The method of preparing RuO2 thin film by decomposing RuCl3 precursor in steam has shown a potential of having lower temperature and higher capacitance in our previous research work. We have further improved the method of thermal decomposition in steam in our previous work and proposed the alkali-assisted steam thermal reactor (AASTR) method, which has achieved the synthesis of RuO2 thin film with a capacitance of 514 F·g−1 at a low temperature of 150 °C. In the AASTR method, a concentrated sodium hydroxide solution is chosen and placed at the bottom of the reactor. The Ti foil substrates are placed in the vapor phase and do not contact the sodium hydroxide solution.

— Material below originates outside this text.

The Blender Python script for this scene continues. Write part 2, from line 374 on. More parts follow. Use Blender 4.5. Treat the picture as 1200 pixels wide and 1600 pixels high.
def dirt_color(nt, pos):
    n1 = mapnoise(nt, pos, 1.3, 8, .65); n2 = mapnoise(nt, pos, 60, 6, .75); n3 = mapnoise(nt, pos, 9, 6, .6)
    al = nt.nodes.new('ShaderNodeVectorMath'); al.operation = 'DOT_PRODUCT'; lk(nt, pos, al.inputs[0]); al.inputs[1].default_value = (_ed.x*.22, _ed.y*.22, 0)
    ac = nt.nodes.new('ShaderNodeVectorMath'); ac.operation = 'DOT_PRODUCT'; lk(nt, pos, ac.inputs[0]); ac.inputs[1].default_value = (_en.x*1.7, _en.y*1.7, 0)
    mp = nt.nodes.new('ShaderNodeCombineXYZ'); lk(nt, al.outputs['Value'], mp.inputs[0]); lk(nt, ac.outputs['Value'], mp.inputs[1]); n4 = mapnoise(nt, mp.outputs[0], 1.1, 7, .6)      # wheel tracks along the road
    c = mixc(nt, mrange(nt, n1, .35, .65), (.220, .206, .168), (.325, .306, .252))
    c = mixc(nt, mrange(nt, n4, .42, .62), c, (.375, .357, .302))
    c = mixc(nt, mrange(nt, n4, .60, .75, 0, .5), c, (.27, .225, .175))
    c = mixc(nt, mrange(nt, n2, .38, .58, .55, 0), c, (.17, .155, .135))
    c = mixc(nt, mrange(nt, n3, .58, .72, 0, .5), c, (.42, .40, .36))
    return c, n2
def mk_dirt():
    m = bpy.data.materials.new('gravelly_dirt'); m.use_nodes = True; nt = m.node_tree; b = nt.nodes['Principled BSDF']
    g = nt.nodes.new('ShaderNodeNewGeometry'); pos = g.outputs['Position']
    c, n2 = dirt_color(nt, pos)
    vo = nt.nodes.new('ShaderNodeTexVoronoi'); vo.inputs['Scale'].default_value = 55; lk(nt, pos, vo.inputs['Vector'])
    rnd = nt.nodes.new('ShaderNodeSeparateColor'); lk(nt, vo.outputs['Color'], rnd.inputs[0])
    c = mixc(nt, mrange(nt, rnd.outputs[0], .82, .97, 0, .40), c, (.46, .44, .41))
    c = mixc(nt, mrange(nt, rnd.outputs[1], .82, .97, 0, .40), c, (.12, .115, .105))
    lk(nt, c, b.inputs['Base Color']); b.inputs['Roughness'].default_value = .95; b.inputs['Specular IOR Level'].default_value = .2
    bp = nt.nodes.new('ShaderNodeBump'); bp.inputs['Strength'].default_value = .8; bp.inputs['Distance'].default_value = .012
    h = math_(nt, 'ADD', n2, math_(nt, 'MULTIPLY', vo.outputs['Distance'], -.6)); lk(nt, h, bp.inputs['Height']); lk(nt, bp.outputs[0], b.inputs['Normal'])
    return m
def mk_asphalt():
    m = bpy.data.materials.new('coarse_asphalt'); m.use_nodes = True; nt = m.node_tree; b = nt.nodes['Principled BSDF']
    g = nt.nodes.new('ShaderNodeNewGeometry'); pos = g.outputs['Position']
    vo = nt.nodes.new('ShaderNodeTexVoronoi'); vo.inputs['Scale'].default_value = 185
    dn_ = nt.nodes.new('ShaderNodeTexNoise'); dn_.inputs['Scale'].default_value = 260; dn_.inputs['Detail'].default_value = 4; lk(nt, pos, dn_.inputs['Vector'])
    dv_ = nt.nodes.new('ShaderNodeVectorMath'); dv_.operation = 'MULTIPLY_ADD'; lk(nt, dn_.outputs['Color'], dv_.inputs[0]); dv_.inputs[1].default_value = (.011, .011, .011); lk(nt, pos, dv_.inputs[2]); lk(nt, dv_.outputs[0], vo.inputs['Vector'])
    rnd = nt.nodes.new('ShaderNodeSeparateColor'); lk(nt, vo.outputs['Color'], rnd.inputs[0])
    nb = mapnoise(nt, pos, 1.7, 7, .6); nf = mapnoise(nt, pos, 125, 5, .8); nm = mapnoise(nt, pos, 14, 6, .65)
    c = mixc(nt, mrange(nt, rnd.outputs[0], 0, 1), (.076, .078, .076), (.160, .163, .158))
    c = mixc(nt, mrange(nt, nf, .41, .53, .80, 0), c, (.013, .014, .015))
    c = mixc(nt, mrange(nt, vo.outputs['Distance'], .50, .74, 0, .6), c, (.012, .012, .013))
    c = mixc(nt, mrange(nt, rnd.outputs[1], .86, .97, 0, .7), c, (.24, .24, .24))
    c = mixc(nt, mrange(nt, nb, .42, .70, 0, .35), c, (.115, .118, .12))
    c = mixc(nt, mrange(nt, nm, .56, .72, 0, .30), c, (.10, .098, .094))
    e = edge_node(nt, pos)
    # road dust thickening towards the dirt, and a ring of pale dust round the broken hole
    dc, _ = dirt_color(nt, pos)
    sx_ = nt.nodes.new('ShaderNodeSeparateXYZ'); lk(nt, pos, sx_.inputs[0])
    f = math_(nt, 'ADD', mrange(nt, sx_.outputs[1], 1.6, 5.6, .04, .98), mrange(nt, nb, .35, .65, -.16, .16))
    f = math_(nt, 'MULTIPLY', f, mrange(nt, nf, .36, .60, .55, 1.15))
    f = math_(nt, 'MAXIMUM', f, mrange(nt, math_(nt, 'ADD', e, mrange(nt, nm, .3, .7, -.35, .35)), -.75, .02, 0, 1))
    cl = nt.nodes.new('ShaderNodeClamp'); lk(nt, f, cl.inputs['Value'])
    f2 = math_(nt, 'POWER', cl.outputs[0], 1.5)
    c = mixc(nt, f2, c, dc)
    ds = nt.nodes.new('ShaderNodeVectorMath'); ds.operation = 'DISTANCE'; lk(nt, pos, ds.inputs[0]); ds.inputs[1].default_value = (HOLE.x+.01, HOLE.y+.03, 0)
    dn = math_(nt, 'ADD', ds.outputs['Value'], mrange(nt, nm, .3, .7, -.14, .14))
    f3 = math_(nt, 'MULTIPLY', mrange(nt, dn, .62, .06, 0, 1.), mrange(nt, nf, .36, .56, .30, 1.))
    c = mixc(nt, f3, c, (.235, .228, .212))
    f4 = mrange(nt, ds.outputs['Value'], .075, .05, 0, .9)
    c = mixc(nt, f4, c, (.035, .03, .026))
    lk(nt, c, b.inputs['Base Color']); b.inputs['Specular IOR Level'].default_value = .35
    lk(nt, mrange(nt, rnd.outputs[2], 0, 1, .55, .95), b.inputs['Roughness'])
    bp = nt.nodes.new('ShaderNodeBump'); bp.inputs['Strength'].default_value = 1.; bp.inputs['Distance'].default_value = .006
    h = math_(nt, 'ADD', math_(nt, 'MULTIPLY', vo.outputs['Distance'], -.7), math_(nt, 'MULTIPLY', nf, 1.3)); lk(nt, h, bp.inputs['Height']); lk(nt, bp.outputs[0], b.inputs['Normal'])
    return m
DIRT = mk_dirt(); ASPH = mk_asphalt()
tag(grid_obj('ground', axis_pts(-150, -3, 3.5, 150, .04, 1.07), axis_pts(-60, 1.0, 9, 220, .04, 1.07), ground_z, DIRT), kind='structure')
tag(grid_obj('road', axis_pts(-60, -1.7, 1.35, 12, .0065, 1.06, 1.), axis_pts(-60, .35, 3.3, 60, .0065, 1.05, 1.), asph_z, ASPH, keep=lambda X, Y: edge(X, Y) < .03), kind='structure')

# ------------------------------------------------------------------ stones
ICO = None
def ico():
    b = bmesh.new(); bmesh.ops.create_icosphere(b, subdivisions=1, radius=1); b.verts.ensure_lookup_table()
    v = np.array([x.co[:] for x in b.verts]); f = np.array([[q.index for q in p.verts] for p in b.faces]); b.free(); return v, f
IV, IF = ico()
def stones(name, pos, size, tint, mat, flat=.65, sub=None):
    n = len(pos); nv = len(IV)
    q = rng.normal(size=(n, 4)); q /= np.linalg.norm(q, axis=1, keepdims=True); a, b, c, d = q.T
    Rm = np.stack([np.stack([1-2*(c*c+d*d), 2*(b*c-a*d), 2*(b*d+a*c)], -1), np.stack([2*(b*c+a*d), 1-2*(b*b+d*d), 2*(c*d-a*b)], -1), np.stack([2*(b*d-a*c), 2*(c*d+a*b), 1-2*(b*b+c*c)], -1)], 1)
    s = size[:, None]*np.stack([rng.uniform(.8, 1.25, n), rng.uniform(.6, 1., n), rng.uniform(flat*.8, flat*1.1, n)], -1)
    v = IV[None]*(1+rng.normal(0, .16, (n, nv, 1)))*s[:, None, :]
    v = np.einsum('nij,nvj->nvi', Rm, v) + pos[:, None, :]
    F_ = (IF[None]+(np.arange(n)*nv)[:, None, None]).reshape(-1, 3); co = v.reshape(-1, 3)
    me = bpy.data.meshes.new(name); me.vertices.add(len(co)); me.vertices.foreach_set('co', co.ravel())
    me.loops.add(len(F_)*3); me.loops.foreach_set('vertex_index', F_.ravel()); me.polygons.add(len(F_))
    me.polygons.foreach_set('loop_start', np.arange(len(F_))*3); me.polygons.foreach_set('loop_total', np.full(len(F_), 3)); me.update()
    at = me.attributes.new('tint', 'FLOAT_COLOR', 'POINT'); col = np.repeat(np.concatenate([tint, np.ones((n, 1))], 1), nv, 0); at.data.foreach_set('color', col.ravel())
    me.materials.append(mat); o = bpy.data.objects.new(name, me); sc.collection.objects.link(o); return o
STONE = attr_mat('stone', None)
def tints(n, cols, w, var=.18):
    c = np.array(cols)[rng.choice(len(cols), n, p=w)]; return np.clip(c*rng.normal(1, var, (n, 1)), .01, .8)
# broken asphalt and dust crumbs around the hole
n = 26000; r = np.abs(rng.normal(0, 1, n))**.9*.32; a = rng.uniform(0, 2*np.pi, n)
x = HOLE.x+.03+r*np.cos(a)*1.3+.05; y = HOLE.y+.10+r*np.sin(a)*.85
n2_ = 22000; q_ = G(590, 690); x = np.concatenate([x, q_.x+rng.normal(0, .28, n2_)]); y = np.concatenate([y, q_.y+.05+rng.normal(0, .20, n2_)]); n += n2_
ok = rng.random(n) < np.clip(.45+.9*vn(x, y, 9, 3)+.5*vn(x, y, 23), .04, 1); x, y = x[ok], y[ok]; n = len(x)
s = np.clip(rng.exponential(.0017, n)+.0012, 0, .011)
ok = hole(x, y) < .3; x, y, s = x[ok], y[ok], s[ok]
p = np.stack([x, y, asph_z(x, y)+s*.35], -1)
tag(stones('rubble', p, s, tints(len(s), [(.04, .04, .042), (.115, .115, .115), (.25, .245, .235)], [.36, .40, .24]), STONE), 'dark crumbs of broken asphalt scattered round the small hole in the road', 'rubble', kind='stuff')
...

The sodium hydroxide solution is employed to absorb hydrogen chloride generated in the hydrolysis process of RuCl3 and thus promotes the hydrolysis process. As a result, thermal decomposition at a lower temperature (around 150 °C, the critical crystallization temperature) becomes possible due to the modified hydrolysis process. The film exhibits an almost ideal surface controlled pseudocapacitive performance due to its low charge transfer resistance in the charge/discharge process. Therefore, the AASTR method has promising applications in low-temperature synthesis of other hydrous metallic oxides.